Abstract
The most important concern for permitting tidal and river turbines is the collision risk of marine animals with the turbine blades. Our understanding of the risk to individual fish from colliding with turbine blades is poor; if these collisions were to occur, it is unknown whether fish will sustain recoverable injuries or be killed. Equally unknown is the impact these collisions might have on populations, particularly for threatened, endangered, or commercially managed fish species. In addition to observations of interactions of fish with turbines, numerical models need to be developed or expanded to predict impacts on fish populations. These models could replace expensive and technically challenging monitoring programs in high energy, often murky, tidal or river waters.

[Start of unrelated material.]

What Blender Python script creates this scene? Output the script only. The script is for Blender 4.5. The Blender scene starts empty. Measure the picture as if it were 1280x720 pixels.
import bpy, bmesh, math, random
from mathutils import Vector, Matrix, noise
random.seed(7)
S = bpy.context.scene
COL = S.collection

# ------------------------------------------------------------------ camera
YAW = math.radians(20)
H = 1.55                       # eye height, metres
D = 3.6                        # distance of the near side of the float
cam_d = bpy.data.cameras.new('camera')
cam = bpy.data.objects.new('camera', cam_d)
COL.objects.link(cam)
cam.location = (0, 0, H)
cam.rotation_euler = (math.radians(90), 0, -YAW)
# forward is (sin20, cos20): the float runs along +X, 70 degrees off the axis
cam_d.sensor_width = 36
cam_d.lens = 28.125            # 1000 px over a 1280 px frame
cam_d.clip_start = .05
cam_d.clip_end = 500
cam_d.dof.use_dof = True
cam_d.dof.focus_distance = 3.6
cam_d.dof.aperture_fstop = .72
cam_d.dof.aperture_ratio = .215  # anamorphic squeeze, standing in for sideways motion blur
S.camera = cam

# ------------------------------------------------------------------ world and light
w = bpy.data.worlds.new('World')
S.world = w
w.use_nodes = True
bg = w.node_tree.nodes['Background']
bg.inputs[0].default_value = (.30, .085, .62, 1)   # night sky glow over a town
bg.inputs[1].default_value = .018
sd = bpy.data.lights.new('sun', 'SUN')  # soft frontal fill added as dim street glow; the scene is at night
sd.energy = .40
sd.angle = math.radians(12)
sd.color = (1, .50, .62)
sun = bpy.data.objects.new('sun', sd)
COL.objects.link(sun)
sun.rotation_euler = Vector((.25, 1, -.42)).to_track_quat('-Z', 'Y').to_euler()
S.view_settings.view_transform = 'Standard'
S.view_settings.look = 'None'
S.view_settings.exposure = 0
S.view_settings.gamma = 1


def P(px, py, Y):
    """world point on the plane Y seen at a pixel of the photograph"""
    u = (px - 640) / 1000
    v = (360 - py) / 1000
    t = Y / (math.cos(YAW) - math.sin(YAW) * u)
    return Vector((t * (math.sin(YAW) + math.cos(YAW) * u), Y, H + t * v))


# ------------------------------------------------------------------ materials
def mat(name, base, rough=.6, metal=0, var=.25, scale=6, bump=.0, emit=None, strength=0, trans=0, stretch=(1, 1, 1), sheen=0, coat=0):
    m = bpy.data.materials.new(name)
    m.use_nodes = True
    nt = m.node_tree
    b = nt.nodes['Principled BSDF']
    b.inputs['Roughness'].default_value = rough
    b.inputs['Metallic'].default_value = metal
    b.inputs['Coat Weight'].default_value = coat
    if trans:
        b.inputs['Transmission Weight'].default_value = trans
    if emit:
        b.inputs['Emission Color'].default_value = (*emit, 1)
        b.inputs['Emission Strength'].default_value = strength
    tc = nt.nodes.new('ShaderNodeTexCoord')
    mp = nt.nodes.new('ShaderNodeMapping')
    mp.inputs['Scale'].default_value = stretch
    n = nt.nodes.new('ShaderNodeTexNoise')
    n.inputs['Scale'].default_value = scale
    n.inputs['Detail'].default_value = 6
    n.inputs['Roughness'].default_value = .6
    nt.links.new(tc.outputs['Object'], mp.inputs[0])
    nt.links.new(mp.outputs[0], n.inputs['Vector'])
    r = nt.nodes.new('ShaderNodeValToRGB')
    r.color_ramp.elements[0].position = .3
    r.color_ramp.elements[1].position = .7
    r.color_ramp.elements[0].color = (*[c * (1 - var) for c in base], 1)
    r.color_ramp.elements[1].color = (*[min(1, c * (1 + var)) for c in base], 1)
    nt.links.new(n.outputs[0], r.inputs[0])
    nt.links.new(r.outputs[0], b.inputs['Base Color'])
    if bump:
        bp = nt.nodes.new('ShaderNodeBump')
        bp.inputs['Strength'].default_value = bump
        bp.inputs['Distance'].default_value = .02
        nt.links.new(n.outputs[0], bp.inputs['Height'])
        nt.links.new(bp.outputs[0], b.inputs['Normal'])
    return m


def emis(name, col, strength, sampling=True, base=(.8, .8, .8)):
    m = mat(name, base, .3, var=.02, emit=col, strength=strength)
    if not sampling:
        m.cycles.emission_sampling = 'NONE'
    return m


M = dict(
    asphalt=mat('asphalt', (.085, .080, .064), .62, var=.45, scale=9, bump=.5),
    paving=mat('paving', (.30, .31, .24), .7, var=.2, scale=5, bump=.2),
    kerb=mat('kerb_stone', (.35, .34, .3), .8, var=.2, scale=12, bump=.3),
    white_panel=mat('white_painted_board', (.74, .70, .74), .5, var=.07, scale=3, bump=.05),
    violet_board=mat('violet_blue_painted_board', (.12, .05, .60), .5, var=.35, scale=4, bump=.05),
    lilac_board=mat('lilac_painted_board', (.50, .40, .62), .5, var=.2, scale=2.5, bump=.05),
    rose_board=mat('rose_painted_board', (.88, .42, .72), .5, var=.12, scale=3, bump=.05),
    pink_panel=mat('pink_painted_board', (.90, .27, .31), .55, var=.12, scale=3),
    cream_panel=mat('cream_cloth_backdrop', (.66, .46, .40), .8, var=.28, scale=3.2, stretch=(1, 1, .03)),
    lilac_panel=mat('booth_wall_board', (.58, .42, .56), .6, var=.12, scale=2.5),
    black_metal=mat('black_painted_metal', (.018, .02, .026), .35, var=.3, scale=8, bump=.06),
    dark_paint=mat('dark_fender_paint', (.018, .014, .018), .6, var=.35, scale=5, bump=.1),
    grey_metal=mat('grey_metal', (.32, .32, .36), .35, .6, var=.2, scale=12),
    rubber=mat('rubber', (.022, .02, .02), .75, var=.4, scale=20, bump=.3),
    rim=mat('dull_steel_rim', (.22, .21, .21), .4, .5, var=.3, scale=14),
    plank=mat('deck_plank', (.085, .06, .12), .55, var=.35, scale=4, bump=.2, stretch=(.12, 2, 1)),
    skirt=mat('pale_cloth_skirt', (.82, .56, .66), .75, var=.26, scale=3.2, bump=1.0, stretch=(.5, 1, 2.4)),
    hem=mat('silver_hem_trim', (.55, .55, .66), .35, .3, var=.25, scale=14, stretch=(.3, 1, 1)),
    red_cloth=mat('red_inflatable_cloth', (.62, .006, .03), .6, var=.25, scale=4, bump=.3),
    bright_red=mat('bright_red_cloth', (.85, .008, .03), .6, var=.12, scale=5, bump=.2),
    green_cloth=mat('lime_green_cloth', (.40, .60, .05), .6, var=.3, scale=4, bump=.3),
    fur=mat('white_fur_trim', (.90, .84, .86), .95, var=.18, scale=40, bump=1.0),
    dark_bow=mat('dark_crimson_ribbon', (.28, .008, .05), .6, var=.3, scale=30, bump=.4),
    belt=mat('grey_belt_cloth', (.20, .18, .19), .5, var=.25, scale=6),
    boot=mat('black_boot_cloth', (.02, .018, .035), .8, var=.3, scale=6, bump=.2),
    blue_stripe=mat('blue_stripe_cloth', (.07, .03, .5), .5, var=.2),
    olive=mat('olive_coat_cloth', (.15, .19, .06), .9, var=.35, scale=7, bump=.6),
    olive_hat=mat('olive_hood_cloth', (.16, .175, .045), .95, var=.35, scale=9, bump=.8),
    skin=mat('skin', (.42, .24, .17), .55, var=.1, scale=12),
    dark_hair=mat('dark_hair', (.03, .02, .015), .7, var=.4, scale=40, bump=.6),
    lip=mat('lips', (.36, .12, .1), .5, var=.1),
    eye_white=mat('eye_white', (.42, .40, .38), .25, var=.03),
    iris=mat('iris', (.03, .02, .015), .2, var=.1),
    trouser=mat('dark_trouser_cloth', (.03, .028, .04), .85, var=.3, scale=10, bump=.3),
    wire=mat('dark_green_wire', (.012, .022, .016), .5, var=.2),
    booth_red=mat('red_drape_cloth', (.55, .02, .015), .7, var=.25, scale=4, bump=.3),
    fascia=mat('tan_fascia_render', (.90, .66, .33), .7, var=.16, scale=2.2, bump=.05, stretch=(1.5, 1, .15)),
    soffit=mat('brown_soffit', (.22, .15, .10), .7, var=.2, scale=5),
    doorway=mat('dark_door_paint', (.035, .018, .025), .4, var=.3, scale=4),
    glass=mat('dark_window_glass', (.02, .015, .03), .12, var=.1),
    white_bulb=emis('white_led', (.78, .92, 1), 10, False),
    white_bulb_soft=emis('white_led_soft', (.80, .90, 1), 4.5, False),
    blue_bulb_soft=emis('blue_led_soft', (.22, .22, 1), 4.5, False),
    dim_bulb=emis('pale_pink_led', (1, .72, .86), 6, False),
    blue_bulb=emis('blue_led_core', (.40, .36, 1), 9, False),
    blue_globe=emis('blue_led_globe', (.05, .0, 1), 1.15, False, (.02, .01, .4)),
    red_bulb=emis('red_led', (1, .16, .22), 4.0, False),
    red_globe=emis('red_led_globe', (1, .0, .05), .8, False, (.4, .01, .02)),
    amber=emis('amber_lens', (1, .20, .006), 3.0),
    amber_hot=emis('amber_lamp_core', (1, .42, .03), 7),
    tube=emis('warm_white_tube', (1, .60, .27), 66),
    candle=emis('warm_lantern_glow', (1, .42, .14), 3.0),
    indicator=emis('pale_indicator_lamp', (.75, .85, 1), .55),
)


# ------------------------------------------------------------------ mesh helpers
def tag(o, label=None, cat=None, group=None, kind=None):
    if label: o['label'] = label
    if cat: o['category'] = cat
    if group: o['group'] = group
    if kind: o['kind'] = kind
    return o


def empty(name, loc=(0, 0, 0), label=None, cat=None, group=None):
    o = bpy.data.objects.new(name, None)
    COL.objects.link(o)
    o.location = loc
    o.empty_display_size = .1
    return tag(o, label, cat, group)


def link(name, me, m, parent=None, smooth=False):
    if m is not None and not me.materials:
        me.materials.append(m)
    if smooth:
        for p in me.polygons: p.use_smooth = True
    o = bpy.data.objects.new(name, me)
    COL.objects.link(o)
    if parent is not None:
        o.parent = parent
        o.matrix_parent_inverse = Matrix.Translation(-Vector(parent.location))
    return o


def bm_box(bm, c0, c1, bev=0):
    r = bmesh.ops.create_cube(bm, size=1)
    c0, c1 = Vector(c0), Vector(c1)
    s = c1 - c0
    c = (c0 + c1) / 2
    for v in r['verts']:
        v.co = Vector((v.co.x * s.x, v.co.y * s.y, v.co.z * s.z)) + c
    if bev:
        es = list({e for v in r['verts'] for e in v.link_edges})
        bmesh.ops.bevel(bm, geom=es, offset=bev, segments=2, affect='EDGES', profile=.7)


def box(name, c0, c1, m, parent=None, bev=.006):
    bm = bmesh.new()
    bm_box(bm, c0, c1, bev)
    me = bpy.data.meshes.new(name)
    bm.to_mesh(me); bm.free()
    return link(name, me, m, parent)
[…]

In this project, a multi-pronged approach was taken to (1) assess the state of knowledge and key uncertainties in studies of collision risk, (2) lay out the steps needed to estimate collision risk effects on fish populations, and (3) identify knowledge gaps and the research needed to fill them. This approach included a workshop with experts, a literature review of modeling and empirical studies, the development of a research framework, and the identification of case studies to address through future work.
First, parameters needed for models for collision risk of fish and data available from empirical studies were compared. This comparison highlighted the discrepancy between parameters needed in models and available data. Empirical data are lacking for collision risk assessment, mainly due to the difficulty in monitoring encounter and collision events. Therefore, collision risk models include a large range of parameters that are mainly based on broad assumptions. Significant parameters to consider in collision risk assessment and consequences on populations were identified in this project such as fish length, detection distance of the turbine, or time the fish spends in risk area or depth.

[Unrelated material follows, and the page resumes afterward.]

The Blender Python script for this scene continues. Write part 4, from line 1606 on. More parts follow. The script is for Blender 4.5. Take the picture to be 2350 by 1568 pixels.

Next, a research framework was developed using the status of key species to assess the consequences of collision on individual fish and potential impacts on listed and managed populations. The research framework highlights the priorities needed to assess fish collision risk for a tidal or river energy project development. Based on the regulatory status of fish species of interest, the framework identifies the preferred scale and type of study, including the variability among fish species of regulatory interest which can be adapted to migratory and sessile fish, pelagic or demersal fish, fish with different life histories or seasonality, and fish in temperate or tropical regions. From this framework, species were selected to pursue the further development of case studies for collision risk assessment.
Targeted research studies should be developed to fill the data gaps between parameters needed for models and data available from empirical studies. For protected species, the development and use of technologies to determine fish presence and assess their behavior in the nearfield is recommended. Long-term monitoring around deployed turbines will be needed to determine potential interactions between fish and turbines and better understand the likelihood of collisions. These data will inform encounter rate and collision risk models for fish individuals. For managed fish species, it is recommended to work with fisheries agencies that can provide stock assessments and use specific repeated protocols to collect their data. These data can then be used in a model to evaluate the potential effects of collision risk on the population.
Based on existing studies of collision risk and identified knowledge gaps, next steps to resolve the risk of turbine collision on fish were proposed. For example, comparing model results between sites and species to highlight patterns among study designs and species, and initiate a data transferability approach; or applying population-level effects to localized populations that overlap with marine energy development areas.
This project is a first step towards the future development of effective and robust numerical models for assessing the collision risk of fish around turbines. This overall effort will achieve a balanced and accurate estimate of the severity of collision risk to fish at the population scale.